Clyde Ruffin, chair of MU’s Department of Theatre, first learned of James Scott when he read an undergraduate thesis by Patrick Huber, now an associate professor of history at Missouri University of Science and Technology. Huber’s research included newspaper articles by Charles Nutter, a freshman in the School of Journalism, who had published the names of some of the mob leaders responsible for Scott’s lynching in the Columbia Evening Missourian. Ruffin later included Scott’s story in an award-winning play he produced called Strands.

But as a professor at MU and a reverend at Second Missionary Baptist Church, where Scott was a member, Ruffin believed he had an obligation to bring Scott’s story to the attention of the entire Columbia community. Last year, he organized the James T. Scott Monument Committee to raise money for a proper headstone for Scott’s grave.

“I really felt those two roles I strive to fulfill placed me in a unique position to do something to address his life,” he said. “Every once in awhile you have a platform to speak for change and justice and it just dawned on me when I was visiting the cemetery one day that I had that platform and I could get it done.”

The committee’s work will culminate at noon tomorrow, when MU faculty members and Columbia citizens gather for a memorial celebration at Second Missionary Baptist Church. Following the service, a permanent headstone will be dedicated and placed at Scott’s gravesite in Columbia Cemetery. 
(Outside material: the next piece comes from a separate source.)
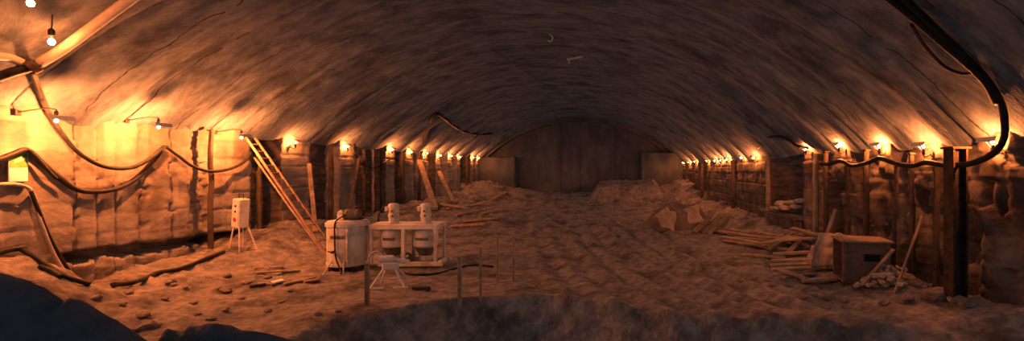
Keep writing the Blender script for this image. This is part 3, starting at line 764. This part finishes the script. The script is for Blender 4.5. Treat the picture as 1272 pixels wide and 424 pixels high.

The new marker will read: Erected April 30, 2011 by the citizens of Columbia as a symbol of our commitment to a future in which people of all races will live together in peace and receive the fundamental rights of equal justice under the law.

The ceremonies will include tributes to Nutter; the Rev. Jonathan Lyle Caston, a former pastor at Second Missionary Baptist Church who sought justice for Scott; and Hermann Almstedt, the father of the young girl who was assaulted and who tried to stop the mob’s actions that night. Speakers will include MU School of Journalism faculty members, as well as the ancestors of Columbia residents who were involved in the events that transpired on the day of Scott’s death. There will also be performances by the Second Baptist Combined Choirs and Hazelwood Central High School Marching Band. 

Shortly after Scott’s death, Ruby Hulen, the Boone County prosecutor, filed charges against five men, including former Columbia City Councilman George Barkwell, who was charged with murder. Despite the testimony of Nutter, who witnessed the lynching, Barkwell was acquitted. No one else was ever tried.

But Scott received a bit of justice last fall, when Columbia resident and independent filmmaker Scott Wilson teamed up with the Missouri Department of Health and Bureau of Vital Records to remove the words “committed rape” from Scott’s death certificate. Those words are now crossed out on the document, replaced with “never tried or convicted of rape.” The document, which is in the Missouri State Archives, records Scott’s cause of death as “Asphyxia due to hanging by lynching by assailants.”

Ruffin said he believes the monument dedication will bring more closure to Scott’s life and put the conflict surrounding his death in its proper light.

“We found that there were some really deep feelings regarding this event deeply seeded in this community,” he said. “Visiting this lynching openly and publicly without the subject of guilt or blame and just acknowledging that it happened will help pursue equality and justice for everybody and the monument will serve as a permanent reminder of that.”